Russell Brown, a veteran performer in Disney’s The Lion King, performed this summer at the Kennedy Center in Washington, D.C.  The AFRO sat down with Brown for a one-on-one interview.

AFRO: How long have you been performing in the Lion King?

Russell Brown: I’ve been associated with the show since 2005. This is my third contract. I was on the West Coast tour from 2005 to 2008.  In the summer of 2008, I was asked to go to Taiwan with the show, and we played the Taipei Convention Center for seven weeks. I joined the North American Tour in June 2010, and I’ve been here ever since.

AFRO: How were you originally hired?

Russell Brown:  It’s really unbelievable how this job came about. It opened on Broadway in 1997.  I started auditioning for the show in 1997, 1998, and 1999.  In 1999, Disney paid me to take three weeks of classes to learn the South African languages that are used in the show.  In 2000 and 2001, I’m still auditioning for the show but have not been hired, that’s 4 years of auditioning.  I came in for Simba, for Mufasa, for Mufasa and Scar’s cover, I came in for Simba again.  Four (more) years later, I get a call from Disney (2005).

AFRO:  How long have you studied dance? Acting? Singing?

Russell Brown: I started studying classical ballet in the 4th grade. My sister was a professional ballerina at Dance Theatre of Harlem, and I thought I was going to dance at DTH with her. I studied classical ballet for eight and half years, then I switched over to theatre and voice.

AFRO: Where did you go to college?

Russell Brown:  I graduated from Morehouse College in Atlanta. I finished in 1988 and worked in corporate America for three years before I moved to New York to be an actor. I’ve been a professional actor since 1991, almost 23 years.

Russell Brown poses with students at a lecture at the Community Folk Art Center’s Creative Academy in Syracuse, N.Y.

AFRO: As a career performer, where do you get your stamina from?

Russell Brown:  I’ve very meticulous about the way I care for my body and especially for my voice. I eat properly and I’m usually in the gym six days a week. At 50 years old, I have to stay in shape so that I can prevent injuries.
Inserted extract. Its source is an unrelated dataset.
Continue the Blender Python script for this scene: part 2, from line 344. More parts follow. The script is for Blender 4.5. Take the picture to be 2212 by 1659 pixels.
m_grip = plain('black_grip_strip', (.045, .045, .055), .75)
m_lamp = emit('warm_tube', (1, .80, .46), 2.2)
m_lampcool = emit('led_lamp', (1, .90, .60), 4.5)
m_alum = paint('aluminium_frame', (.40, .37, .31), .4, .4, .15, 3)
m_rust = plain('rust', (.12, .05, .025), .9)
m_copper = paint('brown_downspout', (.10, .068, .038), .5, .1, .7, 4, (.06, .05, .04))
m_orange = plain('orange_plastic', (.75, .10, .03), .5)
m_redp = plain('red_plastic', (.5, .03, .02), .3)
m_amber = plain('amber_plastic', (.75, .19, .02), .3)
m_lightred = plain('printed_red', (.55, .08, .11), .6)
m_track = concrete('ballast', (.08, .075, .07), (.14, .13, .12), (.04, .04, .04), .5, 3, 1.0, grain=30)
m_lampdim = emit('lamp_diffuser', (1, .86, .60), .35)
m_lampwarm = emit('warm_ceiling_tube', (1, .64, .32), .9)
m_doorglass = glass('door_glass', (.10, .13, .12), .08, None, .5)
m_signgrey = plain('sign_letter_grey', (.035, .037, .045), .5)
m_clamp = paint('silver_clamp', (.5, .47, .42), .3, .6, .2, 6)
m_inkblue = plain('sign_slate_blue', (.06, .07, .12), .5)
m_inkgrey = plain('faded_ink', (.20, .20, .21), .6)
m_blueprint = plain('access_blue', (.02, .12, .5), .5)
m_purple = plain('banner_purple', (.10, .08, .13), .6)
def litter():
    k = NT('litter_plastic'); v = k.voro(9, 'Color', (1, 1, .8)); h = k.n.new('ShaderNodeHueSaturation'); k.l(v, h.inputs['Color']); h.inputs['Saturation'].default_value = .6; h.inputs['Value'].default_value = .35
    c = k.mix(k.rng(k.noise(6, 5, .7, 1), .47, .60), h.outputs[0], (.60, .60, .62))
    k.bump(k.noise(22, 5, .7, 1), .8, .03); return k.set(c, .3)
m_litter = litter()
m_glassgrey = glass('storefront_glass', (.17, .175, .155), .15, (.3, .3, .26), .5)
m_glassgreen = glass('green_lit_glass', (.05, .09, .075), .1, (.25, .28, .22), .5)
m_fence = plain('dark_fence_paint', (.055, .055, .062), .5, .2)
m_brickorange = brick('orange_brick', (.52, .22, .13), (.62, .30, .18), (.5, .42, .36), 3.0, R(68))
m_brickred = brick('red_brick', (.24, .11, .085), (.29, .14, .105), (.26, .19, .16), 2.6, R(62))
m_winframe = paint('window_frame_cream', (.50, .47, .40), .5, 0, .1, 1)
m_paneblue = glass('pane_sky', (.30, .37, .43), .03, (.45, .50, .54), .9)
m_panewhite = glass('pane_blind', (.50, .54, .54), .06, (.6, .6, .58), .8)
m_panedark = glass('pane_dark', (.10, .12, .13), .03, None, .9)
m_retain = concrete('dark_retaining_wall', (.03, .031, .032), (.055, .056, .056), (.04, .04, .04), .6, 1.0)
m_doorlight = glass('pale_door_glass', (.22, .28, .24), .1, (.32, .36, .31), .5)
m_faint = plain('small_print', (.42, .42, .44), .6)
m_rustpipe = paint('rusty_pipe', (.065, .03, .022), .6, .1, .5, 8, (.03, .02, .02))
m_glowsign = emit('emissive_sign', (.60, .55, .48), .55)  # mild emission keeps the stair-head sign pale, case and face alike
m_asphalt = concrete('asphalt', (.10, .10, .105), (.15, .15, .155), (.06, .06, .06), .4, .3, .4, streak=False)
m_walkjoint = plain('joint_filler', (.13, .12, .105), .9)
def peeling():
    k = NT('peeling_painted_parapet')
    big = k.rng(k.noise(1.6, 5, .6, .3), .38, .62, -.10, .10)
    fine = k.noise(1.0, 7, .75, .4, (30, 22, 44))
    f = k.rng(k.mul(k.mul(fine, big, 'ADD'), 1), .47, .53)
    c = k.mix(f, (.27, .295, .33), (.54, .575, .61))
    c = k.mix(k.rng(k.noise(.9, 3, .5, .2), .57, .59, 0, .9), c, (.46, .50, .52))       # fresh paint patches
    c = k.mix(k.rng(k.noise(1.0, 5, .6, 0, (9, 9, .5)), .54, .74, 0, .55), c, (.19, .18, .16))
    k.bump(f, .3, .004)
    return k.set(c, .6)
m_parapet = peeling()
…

AFRO: What are some of the highlights of your career?

Russell Brown: It would have to be singing a duet with the opera star Jessye Norman.  I also was the guest soloist at the Cathedral of St. John the Divine in New York for four very famous funerals: Arthur Ashe, Dizzy Gillespie, Thurgood Marshall, and Cab Calloway.

AFRO: What is your vocal range?

Russell Brown: I am a bass baritone. I have all of the low notes of the baritone but I also sing a “G” above “C.”  I sing all of those notes every night in Lion King.  There are not a lot of basses that can sing that high, so you might say I have job security! (laughter)

AFRO:  What characters do you play in the Lion King ensemble?

Russell Brown: I play a lot of different characters and I have nine costume changes. In the opening I’m a wildebeest, I have my fan plant, play a hyena, I go back to being a wildebeest for the stampede. I understudy the role of Mufasa which is the Lion King in the first half. I’ve probably performed that role maybe 220 – 250 times. Not too many times! (laughter) When I first got hired, I was an understudy for Mufasa and Scar, the evil brother.

AFRO:  What are your future plans?

Russell Brown:  I’m on an open ended contract. My plan is to stay another five years and then open a school of musical theatre, probably in my hometown of Augusta, Ga. I’m also looking into some distance learning where I can teach over the Internet across the world.

AFRO: What is your life philosophy?

Russell Brown: To give first and everything will be open to you.  If I seek first to give of myself before I start asking of society, of God, of relationships, then everything is a whole lot easier for me when I start “asking.”   We are Christians and we are called to give.